Republicans in the state have taken steps to fund climate resilience and adaptation efforts but shy away from using the term “climate.” In 2017, Mr. Diaz-Balart, then the Republican chairman of the House appropriations subcommittee that funds housing programs, secured $12 billion for “mitigation” measures in block grants to states and communities, $1.4 billion of that for Florida. The word “climate” did not appear in the definition of “mitigation.”
“If you’re from Florida, you should be leading on climate and environmental policy, and Republicans are still reticent to do that because they’re worried about primary politics,” said Carlos Curbelo, a former Republican congressman from South Florida. “But on this the consequences are so serious, it’s worth putting politics aside and addressing climate head on.”
While Mr. DeSantis announced a program last year to provide $1 billion over four years to local governments to address flooding, rising seas and other challenges, he has blocked his state’s pension plan from accounting for the environmental performance of companies in making investment decisions.
“We are prioritizing the financial security of the people of Florida over whimsical notions of a utopian tomorrow,” Mr. DeSantis said in a statement announcing the decision.

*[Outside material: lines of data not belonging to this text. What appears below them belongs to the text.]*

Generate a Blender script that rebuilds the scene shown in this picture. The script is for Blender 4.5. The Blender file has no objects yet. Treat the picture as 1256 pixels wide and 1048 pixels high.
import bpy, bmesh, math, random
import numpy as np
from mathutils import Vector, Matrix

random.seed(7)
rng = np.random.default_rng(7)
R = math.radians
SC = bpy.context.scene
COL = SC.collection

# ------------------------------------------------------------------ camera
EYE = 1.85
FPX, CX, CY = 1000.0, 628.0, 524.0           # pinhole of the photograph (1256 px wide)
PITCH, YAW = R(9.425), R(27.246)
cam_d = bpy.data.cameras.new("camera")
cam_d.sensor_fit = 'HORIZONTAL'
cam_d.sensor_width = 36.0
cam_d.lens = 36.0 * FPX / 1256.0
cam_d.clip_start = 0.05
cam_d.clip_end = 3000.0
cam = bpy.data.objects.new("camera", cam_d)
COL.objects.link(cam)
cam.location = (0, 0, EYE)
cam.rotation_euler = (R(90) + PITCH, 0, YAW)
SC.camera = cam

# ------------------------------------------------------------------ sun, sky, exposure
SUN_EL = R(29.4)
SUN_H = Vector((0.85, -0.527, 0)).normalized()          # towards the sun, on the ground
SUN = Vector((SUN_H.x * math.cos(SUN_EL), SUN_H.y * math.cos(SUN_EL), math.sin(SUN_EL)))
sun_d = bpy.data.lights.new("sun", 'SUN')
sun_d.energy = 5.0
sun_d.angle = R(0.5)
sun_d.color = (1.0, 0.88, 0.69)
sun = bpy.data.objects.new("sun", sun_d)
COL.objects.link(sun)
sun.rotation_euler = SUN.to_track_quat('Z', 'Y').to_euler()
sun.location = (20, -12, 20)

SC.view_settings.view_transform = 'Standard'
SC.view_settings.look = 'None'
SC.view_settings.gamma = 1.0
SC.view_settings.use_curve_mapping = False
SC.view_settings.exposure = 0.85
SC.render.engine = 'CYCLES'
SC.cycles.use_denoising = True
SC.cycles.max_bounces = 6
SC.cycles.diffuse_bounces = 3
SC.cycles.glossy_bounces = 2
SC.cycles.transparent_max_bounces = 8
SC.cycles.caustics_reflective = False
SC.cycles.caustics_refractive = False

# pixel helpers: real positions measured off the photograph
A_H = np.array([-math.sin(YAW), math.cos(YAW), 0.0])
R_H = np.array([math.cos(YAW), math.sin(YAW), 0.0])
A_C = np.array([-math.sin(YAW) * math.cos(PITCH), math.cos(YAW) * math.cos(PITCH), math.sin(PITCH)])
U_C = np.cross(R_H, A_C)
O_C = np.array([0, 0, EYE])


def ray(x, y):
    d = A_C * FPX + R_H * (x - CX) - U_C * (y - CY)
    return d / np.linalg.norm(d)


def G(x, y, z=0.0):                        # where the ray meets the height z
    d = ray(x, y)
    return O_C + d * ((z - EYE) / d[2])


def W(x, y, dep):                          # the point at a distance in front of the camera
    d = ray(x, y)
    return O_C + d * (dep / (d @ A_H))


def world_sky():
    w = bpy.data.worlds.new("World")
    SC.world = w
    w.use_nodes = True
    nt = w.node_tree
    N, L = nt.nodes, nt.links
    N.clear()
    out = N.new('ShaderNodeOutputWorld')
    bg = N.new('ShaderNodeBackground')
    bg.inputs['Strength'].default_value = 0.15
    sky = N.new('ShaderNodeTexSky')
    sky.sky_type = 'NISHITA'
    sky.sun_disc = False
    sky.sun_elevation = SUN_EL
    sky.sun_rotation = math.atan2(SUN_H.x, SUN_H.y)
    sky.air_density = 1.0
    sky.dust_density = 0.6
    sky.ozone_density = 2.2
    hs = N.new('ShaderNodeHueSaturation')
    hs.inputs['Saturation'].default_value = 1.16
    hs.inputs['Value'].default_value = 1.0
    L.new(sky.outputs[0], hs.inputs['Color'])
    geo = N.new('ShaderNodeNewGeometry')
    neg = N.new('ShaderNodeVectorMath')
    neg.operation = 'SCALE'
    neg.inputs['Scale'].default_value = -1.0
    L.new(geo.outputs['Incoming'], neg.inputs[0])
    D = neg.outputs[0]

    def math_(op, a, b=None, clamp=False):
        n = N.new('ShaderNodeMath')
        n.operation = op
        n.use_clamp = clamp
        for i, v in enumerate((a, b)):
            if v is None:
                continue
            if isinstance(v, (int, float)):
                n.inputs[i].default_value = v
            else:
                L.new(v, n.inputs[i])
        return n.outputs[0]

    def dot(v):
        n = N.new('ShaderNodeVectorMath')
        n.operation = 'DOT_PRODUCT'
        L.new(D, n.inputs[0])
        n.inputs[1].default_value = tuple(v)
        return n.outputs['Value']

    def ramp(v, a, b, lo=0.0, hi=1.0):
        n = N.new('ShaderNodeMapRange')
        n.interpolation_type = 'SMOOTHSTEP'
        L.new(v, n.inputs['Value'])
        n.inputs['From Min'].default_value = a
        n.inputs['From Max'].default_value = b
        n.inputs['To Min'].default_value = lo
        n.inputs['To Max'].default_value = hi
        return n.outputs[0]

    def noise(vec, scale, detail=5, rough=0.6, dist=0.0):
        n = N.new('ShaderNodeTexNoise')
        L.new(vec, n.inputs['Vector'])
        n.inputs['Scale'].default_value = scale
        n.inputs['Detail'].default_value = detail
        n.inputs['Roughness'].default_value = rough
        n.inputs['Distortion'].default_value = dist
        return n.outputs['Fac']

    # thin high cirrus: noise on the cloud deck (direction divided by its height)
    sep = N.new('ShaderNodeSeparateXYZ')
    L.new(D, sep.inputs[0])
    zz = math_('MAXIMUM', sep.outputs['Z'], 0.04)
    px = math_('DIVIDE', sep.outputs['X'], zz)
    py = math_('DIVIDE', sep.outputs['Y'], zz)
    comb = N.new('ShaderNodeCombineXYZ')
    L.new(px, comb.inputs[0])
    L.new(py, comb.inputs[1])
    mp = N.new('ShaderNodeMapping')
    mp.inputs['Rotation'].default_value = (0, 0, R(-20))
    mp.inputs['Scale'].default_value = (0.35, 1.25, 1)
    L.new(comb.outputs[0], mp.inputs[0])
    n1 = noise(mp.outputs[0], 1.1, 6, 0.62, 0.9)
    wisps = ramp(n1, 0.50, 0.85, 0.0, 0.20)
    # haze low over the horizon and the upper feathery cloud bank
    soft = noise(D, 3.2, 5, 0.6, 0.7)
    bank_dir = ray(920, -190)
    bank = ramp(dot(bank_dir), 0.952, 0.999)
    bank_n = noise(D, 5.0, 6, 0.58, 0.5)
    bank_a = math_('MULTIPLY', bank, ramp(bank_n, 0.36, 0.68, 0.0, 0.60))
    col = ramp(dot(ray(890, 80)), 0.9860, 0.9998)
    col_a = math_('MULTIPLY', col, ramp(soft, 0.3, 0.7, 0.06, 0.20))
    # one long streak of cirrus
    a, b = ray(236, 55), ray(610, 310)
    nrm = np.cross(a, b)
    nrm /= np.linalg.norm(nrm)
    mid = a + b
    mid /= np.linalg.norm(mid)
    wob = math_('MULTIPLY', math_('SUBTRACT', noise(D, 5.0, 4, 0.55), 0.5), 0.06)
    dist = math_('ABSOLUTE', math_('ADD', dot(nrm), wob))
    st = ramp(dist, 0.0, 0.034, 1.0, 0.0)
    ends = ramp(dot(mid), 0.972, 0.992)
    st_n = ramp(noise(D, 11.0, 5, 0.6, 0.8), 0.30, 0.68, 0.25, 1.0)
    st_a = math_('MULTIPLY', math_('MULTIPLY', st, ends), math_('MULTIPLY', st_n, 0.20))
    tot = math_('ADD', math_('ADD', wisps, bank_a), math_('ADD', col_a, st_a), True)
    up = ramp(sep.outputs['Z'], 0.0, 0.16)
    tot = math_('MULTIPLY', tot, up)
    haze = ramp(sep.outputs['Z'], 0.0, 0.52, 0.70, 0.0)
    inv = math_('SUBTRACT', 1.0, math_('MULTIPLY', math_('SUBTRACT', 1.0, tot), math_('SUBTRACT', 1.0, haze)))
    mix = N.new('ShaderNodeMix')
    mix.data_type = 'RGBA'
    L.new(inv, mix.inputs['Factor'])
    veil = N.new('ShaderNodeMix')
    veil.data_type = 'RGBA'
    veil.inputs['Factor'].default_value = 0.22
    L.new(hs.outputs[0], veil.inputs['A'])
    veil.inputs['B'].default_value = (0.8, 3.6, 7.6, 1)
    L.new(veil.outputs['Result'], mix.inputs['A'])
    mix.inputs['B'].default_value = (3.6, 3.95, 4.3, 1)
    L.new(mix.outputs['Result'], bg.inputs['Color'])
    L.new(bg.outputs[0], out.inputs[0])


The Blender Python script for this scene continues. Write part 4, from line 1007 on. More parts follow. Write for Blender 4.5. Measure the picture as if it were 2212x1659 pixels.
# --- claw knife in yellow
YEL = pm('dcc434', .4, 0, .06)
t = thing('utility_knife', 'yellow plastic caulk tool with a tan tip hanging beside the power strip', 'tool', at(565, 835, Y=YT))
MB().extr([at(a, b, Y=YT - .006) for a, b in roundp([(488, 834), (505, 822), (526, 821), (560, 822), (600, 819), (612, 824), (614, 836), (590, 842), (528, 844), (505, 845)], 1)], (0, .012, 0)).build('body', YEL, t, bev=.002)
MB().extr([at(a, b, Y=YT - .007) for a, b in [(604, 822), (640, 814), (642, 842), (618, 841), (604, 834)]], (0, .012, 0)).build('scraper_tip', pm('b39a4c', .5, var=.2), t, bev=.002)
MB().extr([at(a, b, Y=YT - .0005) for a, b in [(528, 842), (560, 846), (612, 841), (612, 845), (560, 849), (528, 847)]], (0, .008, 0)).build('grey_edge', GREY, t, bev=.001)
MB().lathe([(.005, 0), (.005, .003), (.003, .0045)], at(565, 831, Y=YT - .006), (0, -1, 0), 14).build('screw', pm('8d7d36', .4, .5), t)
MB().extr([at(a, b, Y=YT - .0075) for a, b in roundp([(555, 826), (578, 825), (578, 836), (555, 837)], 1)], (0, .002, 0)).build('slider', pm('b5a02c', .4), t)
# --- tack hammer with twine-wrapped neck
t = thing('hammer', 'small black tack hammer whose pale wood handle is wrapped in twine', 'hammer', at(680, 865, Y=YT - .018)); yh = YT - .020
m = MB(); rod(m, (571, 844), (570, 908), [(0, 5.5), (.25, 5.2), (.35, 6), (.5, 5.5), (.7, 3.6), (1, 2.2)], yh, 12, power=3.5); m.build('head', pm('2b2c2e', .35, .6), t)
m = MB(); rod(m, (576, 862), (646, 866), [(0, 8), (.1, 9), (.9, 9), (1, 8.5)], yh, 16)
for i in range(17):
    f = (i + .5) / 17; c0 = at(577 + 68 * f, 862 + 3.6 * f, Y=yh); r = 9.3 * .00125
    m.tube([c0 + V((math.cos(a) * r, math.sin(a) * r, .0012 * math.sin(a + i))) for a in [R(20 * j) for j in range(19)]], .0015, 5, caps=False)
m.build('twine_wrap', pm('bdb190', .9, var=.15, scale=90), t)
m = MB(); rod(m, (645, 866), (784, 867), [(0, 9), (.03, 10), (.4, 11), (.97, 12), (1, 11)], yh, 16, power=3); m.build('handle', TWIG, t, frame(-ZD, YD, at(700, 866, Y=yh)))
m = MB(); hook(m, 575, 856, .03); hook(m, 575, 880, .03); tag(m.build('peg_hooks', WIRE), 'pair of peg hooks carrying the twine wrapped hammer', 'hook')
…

Mr. DeSantis’s record on other climate decisions may also come back to haunt him. As a congressman in 2013, he voted against a bill to provide extra disaster aid to victims of Hurricane Sandy — the same type of extra support that Florida is now seeking for Ian.
On Friday, Mr. Rubio and Mr. Scott wrote to their Senate colleagues, asking them to support a package of disaster aid. Like Mr. DeSantis, Mr. Rubio opposed a similar measure after Sandy struck the Northeast in 2012. (Mr. Scott had not yet been elected to the Senate.)
Yoca Arditi-Rocha, executive director of the CLEO Institute, a nonprofit group in Florida that promotes climate change education, advocacy and resilience, said the state’s top elected officials need to do much more than react after disaster strikes.
“Florida will continue to be on the front lines of more destructive hurricanes fueled by a warming climate,” Ms. Arditi-Rocha said. “We need Republican leaders to step up.”